We're thinking Obama's likely pick for BBG chairman, former Time magazine top editor and author Walter Isaacson, now head of the Aspen Institute, will have a bit of a challenge on his hands. For example, there's the BBG inspector general's recent blast at the more-important-than-ever Persian News Service, which noted "confusion and sometimes . . . conflict" there because "none of the executive producers speaks Persian," though all the managing editors do.

ACCESS DENIED

We could tell ya, but . . .

CIA Director Leon Panetta, in his June 9 affidavit in the ACLU suit against the Pentagon seeking access to documents and videos involving harsh treatment of detainees in 2002, writes that "in light of . . . the sensitivity of the activities contemplated in the CIA terrorist detention and interrogation program, it was essential to limit access" to information about it.

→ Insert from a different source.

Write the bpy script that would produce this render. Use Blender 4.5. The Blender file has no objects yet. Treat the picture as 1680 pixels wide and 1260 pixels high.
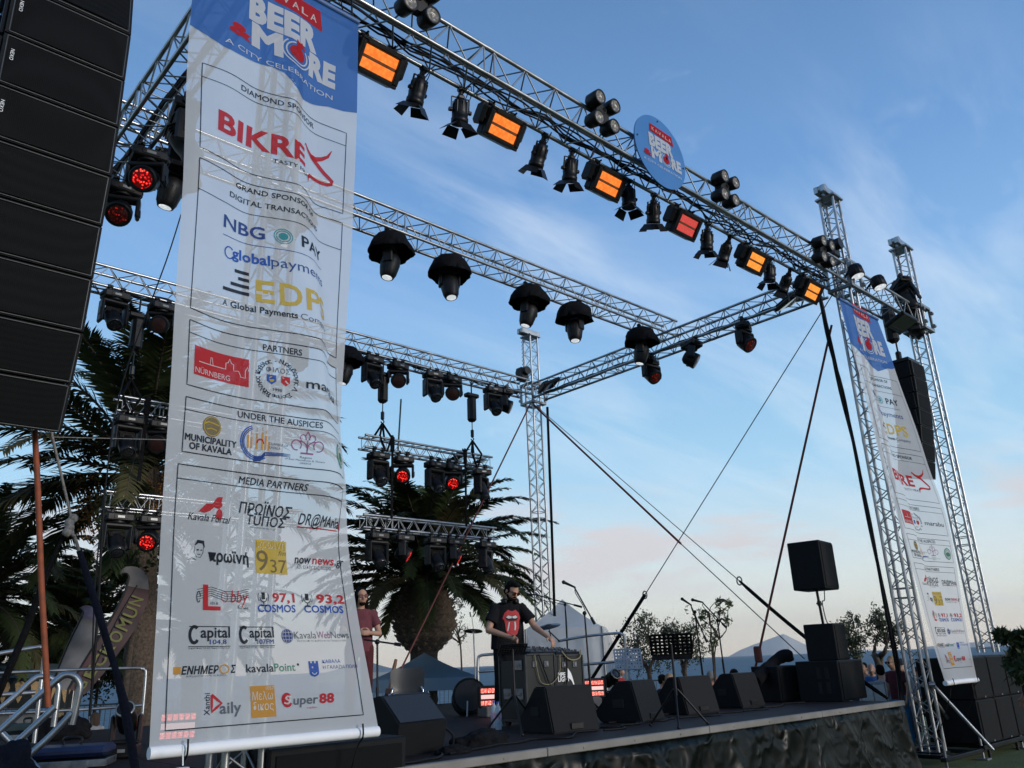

In fact, he adds, National Security Council officials even "established a special access program governing access to information" related to the CIA's actions. He would love to tell us about the access program so we could gain access, but, as he explains in a footnote, "the name of the special access program is itself classified SECRET." Naturally.

NEW FACES AT STATE?

Hallway buzz has it that some well-known names may be heading to Foggy Bottom. Our former colleague Sidney Blumenthal, a top aide in the Clinton White House, may return to government work as a counselor to Secretary of State Hillary Rodham Clinton.

And Robert Hormats, vice chairman of Goldman Sachs (International), who served on the Nixon National Security Council and in the Reagan State Department as assistant secretary of state for economic matters, is being talked about to return to State as undersecretary for economic, business and agricultural affairs.